As expected, an ozone hole has developed over Antarctica this austral spring. The amount of ozone that has been removed from the polar stratosphere is large, but not likely to be of record proportions. This is due to the combined effects of near-average temperatures over Antarctica and international controls on ozone depleting substances.

In Antarctica, scientific research on the processes responsible for the development of the ozone hole continues. An international scientific team from Australia (comprising the Australian Antarctic Division and Bureau of Meteorology), France (University of Paris), Italy (National Research Council) and the United States (NASA) is using sophisticated laser remote sensing instruments to help understand the growth of tenuous high-altitude clouds that initiate ozone destruction.

LIDAR (Light Detection and Ranging) instruments at Australia’s Davis station as well as Dumont d'Urville and McMurdo stations are working in concert with similar remote sensing equipment on NASA’s CALIPSO satellite to investigate the evolution of icy cloud particles as they circulate in the Antarctic stratosphere.

These clouds, occurring approximately 10km and higher above the surface of the earth, are termed polar stratospheric clouds, forming only in the polar winter at more than twice the height of normal ‘weather’ clouds.

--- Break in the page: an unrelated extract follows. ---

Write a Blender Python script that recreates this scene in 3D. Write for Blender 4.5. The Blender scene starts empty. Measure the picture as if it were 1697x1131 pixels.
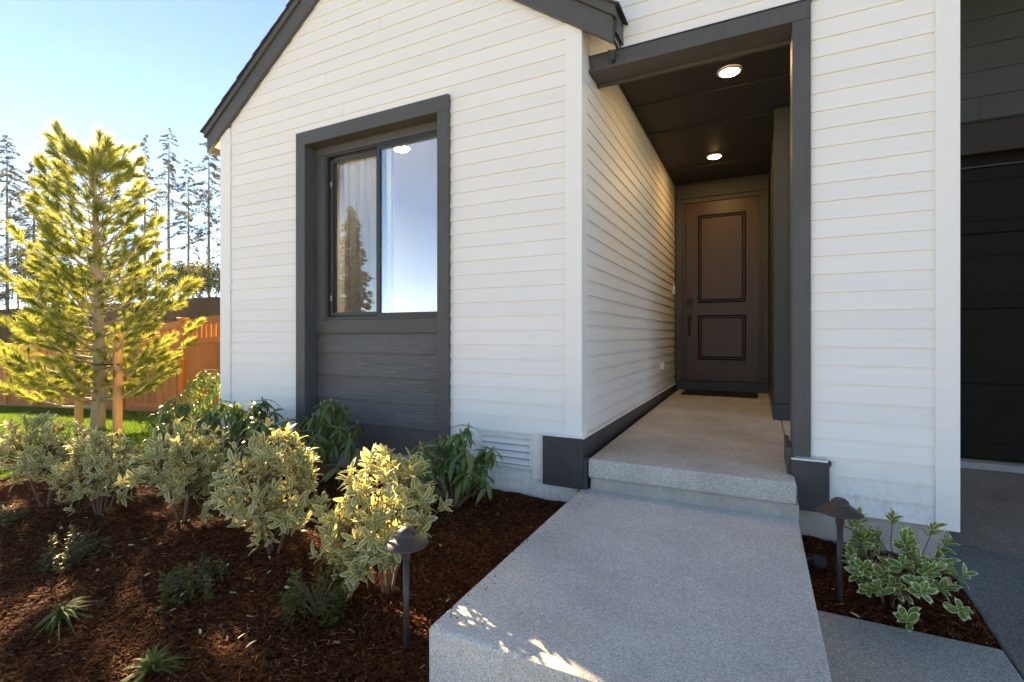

It is the particles in these clouds that initiate chemical changes in the atmosphere that ultimately leads to the formation of the ozone hole.

This work is aimed at understanding the connection between polar stratospheric clouds and ozone destruction for the improvement of long-term climate models.

Since 1995, September 16 has been internationally celebrated as World Ozone Day. On this day in 1987, the landmark international treaty to protect Earth’s ozone layer known as the Montreal Protocol was signed. The Montreal Protocol is a global agreement to limit the production and release of certain man-made substances which cause harmful effects to the protective blanket of ozone in the stratosphere.